Saturday, February 5, 2011

I AM SO DISAPPOINTED!!

I am so disappointed today. There was a posting on Compassionate Friends USA today. ( I love compassionate friends, they have been a great resource for so many and this isn't a reflection of them). A woman asked bereaved parent's opinion on what she should say to a family that just lost their 4 year old. This woman had a young nephew that passed away earlier and felt that maybe she has some insight because of her own loss. She wanted to know if she should say she had dealt with similar loss to this family...

Here is where my disappointment lies---so many parent's bashed on this woman for comparing the loss of their child to that of her nephew. Some of them were furious with her for thinking she knew what they were dealing with and were angry that she thought she had some idea of the pain we bereaved parents deal with. I know it is not the same, I know the level isn't even comparable but this woman didn't need to be bashed and hurt to get the point across.
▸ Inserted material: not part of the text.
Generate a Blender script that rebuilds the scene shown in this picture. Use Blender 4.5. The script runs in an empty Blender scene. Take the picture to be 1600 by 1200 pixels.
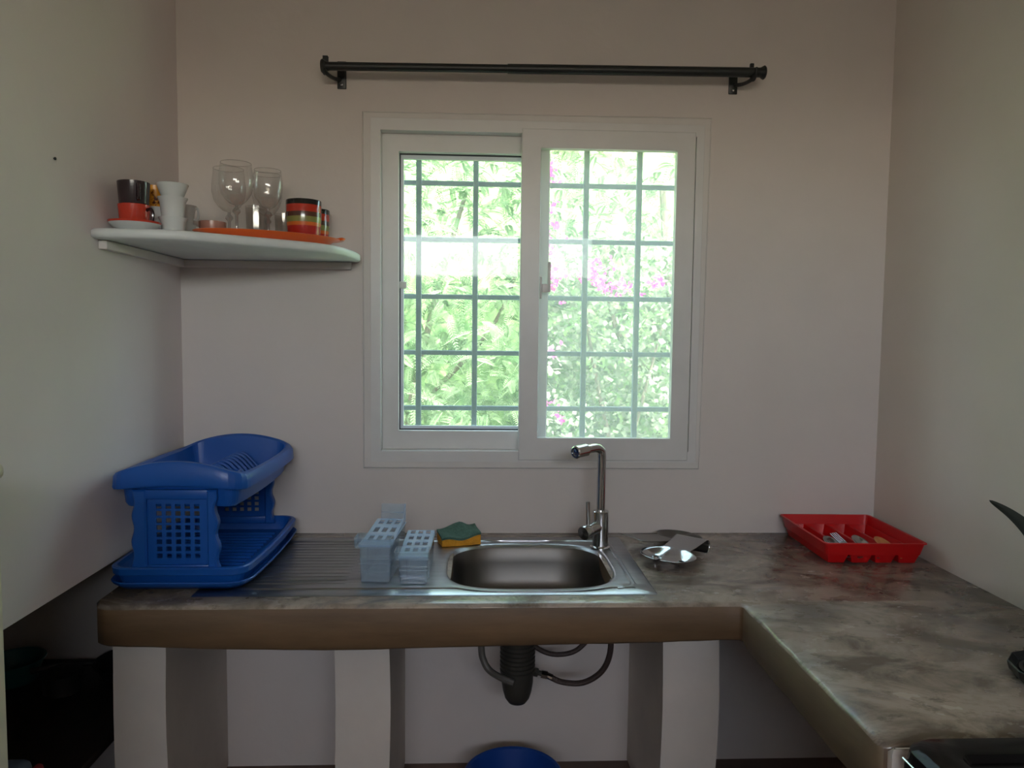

We as parents get sick of being judged for how we react to certain situations, how we don't react, how we respond, how we don't respond. We get tired of hearing get over it, we get tired and angry when we don't get any compassion from the world. But these parents were showing no compassion to this woman and certainly were judging her to high heaven. I don't know this woman, I only know that she was asking what to do. Isn't that better to do than to say something stupid like I know how you feel, I lost a pet, I lost a nephew, I lost my grandparent?

I'm so saddened by the judgement that these people put on her when she was only asking for help. I get it, I am a member of this club--I deal with my grief everyday but I do not bash on people for asking for help. I even understand if someone is having a bad day and lash out, but so many people hurt this woman with their words, it was not just a few, it was many.

This bashing comes from pride--pride that "you don't know how I feel, You haven't lost a child." Be angry at me it you want, go ahead and bash me and tell me to get off my high horse but if you search your soul you will see it. I have dealt with it, I have felt that indignation when someone who has no idea what I am dealing with thinks they do--it is pride and it needs to be stopped. I am judging you all because I am in your foot steps, I wear your moccasins and right now I want to take them off because I am ashamed of the way the compassionate parents treated this woman. We don't want to be judged but we sure do a good job of doing it!!